* Given data
━━━━━━━━━━━━━━━━━━━━━━━━━━━━━━
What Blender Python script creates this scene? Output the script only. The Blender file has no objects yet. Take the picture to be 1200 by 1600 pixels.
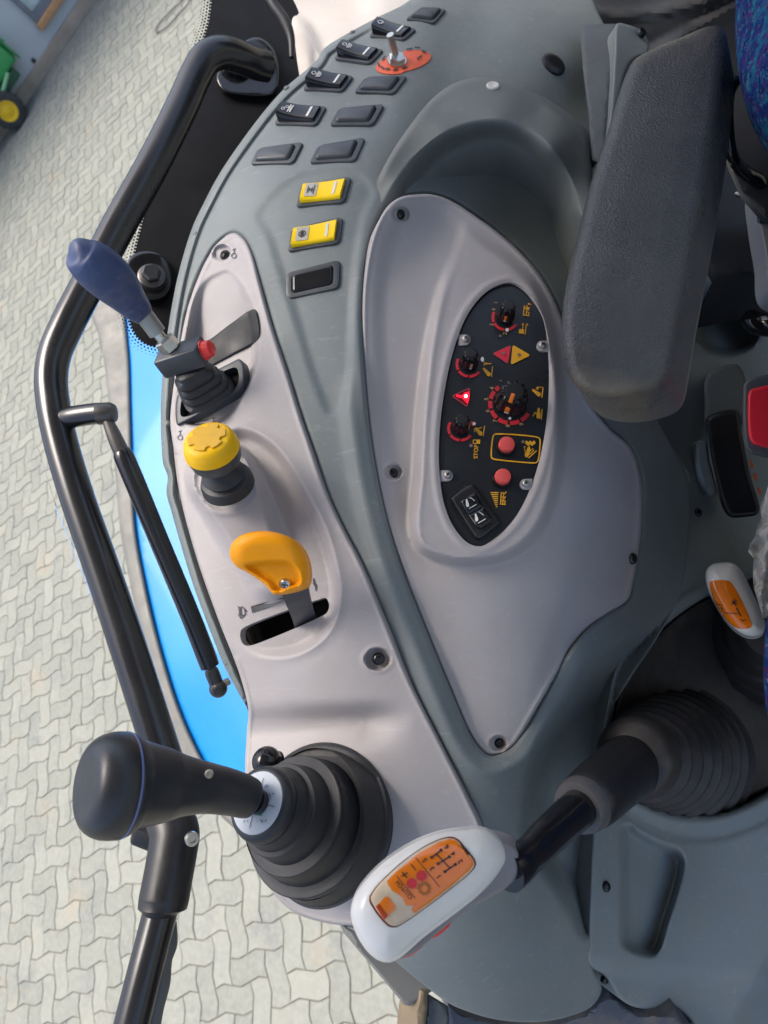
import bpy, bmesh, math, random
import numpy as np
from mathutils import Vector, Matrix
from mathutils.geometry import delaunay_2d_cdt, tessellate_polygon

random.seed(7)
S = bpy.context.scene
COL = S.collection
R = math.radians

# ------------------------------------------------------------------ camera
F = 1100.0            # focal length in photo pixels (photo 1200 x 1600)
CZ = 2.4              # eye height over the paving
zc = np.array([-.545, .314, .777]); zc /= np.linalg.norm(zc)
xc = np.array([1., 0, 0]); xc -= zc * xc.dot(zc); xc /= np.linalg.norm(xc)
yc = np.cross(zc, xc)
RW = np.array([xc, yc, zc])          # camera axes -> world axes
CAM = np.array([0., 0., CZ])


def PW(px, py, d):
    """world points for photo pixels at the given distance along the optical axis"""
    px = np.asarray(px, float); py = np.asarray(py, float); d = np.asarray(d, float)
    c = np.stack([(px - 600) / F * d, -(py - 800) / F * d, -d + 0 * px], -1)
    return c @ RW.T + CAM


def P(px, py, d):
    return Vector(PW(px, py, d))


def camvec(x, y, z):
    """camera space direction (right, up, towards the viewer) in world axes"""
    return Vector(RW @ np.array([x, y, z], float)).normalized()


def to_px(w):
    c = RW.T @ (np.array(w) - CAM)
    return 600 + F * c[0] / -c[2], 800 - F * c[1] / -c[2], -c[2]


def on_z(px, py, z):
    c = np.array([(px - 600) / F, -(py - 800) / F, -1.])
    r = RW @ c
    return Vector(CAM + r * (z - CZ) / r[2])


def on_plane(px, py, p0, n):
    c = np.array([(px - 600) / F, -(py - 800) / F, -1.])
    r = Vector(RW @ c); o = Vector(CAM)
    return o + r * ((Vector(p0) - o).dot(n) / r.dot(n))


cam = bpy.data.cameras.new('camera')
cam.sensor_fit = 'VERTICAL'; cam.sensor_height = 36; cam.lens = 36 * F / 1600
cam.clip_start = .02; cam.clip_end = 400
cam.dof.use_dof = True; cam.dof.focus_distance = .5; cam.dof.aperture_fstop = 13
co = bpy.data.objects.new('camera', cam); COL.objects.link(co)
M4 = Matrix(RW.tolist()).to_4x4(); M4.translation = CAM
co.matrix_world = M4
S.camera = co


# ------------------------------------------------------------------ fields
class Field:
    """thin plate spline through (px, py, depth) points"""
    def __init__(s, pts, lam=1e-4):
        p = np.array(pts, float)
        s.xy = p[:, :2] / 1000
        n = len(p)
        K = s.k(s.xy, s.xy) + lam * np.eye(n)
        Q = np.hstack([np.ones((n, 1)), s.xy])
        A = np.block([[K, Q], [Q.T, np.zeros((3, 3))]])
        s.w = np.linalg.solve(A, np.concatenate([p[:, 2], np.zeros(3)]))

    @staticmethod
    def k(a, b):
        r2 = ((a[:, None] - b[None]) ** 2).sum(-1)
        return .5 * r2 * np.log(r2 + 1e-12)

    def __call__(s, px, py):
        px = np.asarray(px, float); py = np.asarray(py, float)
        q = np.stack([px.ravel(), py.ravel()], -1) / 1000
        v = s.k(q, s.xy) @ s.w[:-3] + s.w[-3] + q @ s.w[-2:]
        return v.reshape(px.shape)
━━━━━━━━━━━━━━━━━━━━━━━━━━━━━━
* What to do
Working from the lines above, reproduce the material exactly and exclude its pictures.

* Response to this task
What Blender Python script creates this scene? Output the script only. The Blender file has no objects yet. Take the picture to be 1200 by 1600 pixels.
import bpy, bmesh, math, random
import numpy as np
from mathutils import Vector, Matrix
from mathutils.geometry import delaunay_2d_cdt, tessellate_polygon

random.seed(7)
S = bpy.context.scene
COL = S.collection
R = math.radians

# ------------------------------------------------------------------ camera
F = 1100.0            # focal length in photo pixels (photo 1200 x 1600)
CZ = 2.4              # eye height over the paving
zc = np.array([-.545, .314, .777]); zc /= np.linalg.norm(zc)
xc = np.array([1., 0, 0]); xc -= zc * xc.dot(zc); xc /= np.linalg.norm(xc)
yc = np.cross(zc, xc)
RW = np.array([xc, yc, zc])          # camera axes -> world axes
CAM = np.array([0., 0., CZ])


def PW(px, py, d):
    """world points for photo pixels at the given distance along the optical axis"""
    px = np.asarray(px, float); py = np.asarray(py, float); d = np.asarray(d, float)
    c = np.stack([(px - 600) / F * d, -(py - 800) / F * d, -d + 0 * px], -1)
    return c @ RW.T + CAM


def P(px, py, d):
    return Vector(PW(px, py, d))


def camvec(x, y, z):
    """camera space direction (right, up, towards the viewer) in world axes"""
    return Vector(RW @ np.array([x, y, z], float)).normalized()


def to_px(w):
    c = RW.T @ (np.array(w) - CAM)
    return 600 + F * c[0] / -c[2], 800 - F * c[1] / -c[2], -c[2]


def on_z(px, py, z):
    c = np.array([(px - 600) / F, -(py - 800) / F, -1.])
    r = RW @ c
    return Vector(CAM + r * (z - CZ) / r[2])


def on_plane(px, py, p0, n):
    c = np.array([(px - 600) / F, -(py - 800) / F, -1.])
    r = Vector(RW @ c); o = Vector(CAM)
    return o + r * ((Vector(p0) - o).dot(n) / r.dot(n))


cam = bpy.data.cameras.new('camera')
cam.sensor_fit = 'VERTICAL'; cam.sensor_height = 36; cam.lens = 36 * F / 1600
cam.clip_start = .02; cam.clip_end = 400
cam.dof.use_dof = True; cam.dof.focus_distance = .5; cam.dof.aperture_fstop = 13
co = bpy.data.objects.new('camera', cam); COL.objects.link(co)
M4 = Matrix(RW.tolist()).to_4x4(); M4.translation = CAM
co.matrix_world = M4
S.camera = co


# ------------------------------------------------------------------ fields
class Field:
    """thin plate spline through (px, py, depth) points"""
    def __init__(s, pts, lam=1e-4):
        p = np.array(pts, float)
        s.xy = p[:, :2] / 1000
        n = len(p)
        K = s.k(s.xy, s.xy) + lam * np.eye(n)
        Q = np.hstack([np.ones((n, 1)), s.xy])
        A = np.block([[K, Q], [Q.T, np.zeros((3, 3))]])
        s.w = np.linalg.solve(A, np.concatenate([p[:, 2], np.zeros(3)]))

    @staticmethod
    def k(a, b):
        r2 = ((a[:, None] - b[None]) ** 2).sum(-1)
        return .5 * r2 * np.log(r2 + 1e-12)

    def __call__(s, px, py):
        px = np.asarray(px, float); py = np.asarray(py, float)
        q = np.stack([px.ravel(), py.ravel()], -1) / 1000
        v = s.k(q, s.xy) @ s.w[:-3] + s.w[-3] + q @ s.w[-2:]
        return v.reshape(px.shape)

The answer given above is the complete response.